At around the same time, the love for creamier ice flakes started to rise and some shops started to serve milk ice flakes, which has continued to today.

Mealtop, which has served bingsu since 1985, had its heyday around then. It serves softer flakes with red beans and tteok on top. One bowl serves one person, so the shop is popular among those who do not like the idea of having multiple spoons sharing one bowl.

Sulbing, which calls itself the “Korean dessert cafe,” was another popular franchise that helped make the traditional-style bingsu popular once again.


Lotte Hotel Seoul collaborated with Moschino, left, to introduce a collection of bingsu and afternoon tea set together in a bear-shaped tray. Jungsik Cafe, run by chef Yim Jung-sik of Michelin-starred Jungsik introduced a coconut bingsu this summer. [LOTTE HOTEL SEOUL, LEE SUN-MIN]

Luxury hotels throughout Seoul have also picked up on the bingsu and often serve fancy varieties of the dessert in their lounges or bars. Compared to other items served in hotel restaurants and bars, one bowl of bingsu can usually be shared by a couple of people, making it a relatively affordable option, especially compared to other menu items at the city’s top hotels. Without a doubt, the most famous hotel bingsu is Hotel Shilla’s mango bingsu.
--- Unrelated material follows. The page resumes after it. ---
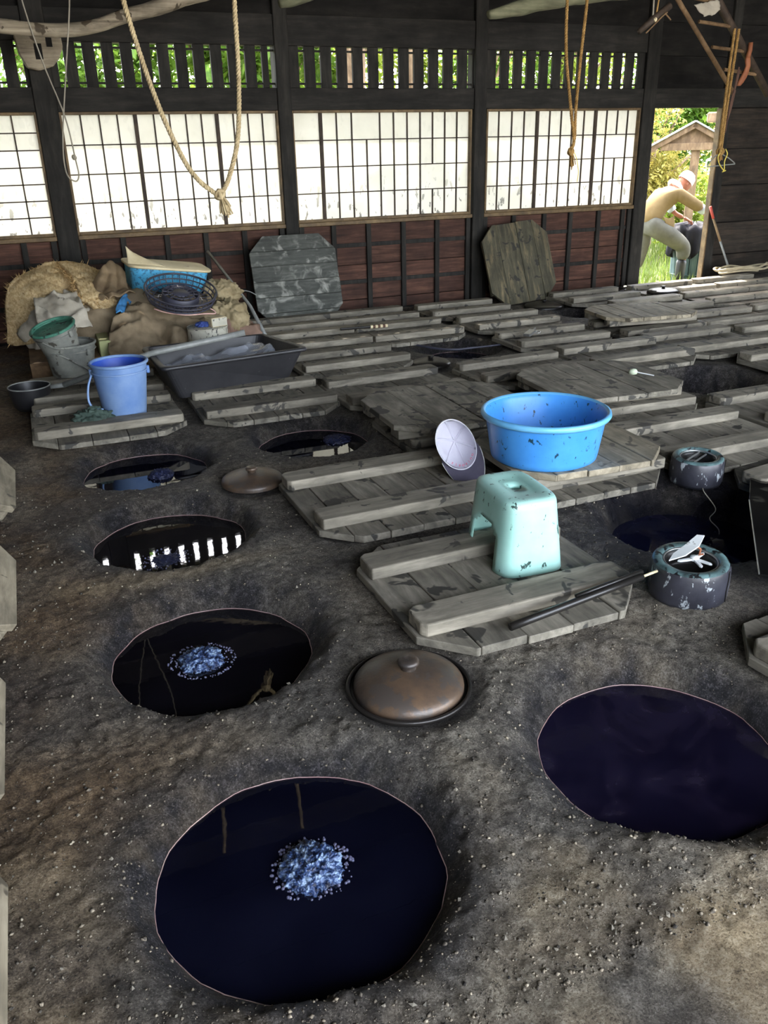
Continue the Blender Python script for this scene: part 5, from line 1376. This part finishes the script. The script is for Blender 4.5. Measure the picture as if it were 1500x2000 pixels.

First introduced at Hotel Shilla Seoul in 2011, the bingsu came right at the same time when the sharing food photos on social media was becoming more common. A bowl of soft ice flakes covered in apple mango from Jeju Island - a uncommon variety of the fruit - instantly caught the eye of many. Even almost a decade after the arrival of the hotel’s mango bingsu, people line up for over an hour to enjoy a bowl, which costs 54,000 won ($44.41) at the hotel. The hotel said it sells an average of 150 to 200 bowls every day throughout each summer. Some other hotels joined in on the trend by providing their own luxurious take on the dessert. JW Marriott Dongdaemun Square Seoul served bingsu made using Dom Perignon Champagne until last year, allowing anyone a sip from a bottle that many can’t afford to drink often.

Other hotels tried to make their own signature style of bingsu, researching what they could add to the dessert that would attract customers and cost between 30,000 won and 60,000 won. The Westin Chosun Seoul offers a watermelon bingsu that is appealing because the summer fruit has until recently rarely been associated with the dessert. Lotte Hotel Seoul this year collaborated with fashion brand Moschino to offer a bingsu mixed with an afternoon tea set. The small bites are served on a tray shaped like a bear, and guests are welcomed with a large-size stuffed bear doll sitting on a chair at their table. Courtyard Marriott Seoul Yeongdeungpo collaborated with jewelry brand Tirr Lirr and introduced a bingsu with pearl-like chocolate balls. Michelin-three-starred French chef Yannick Alleno, who leads the kitchen at the Signiel Seoul’s restaurant Stay introduced a bingsu as well. Yim Jung-sik, executive chef of Michelin-two-starred Jungsik, also serves coconut bingsu at his more casual Jungsik Cafe.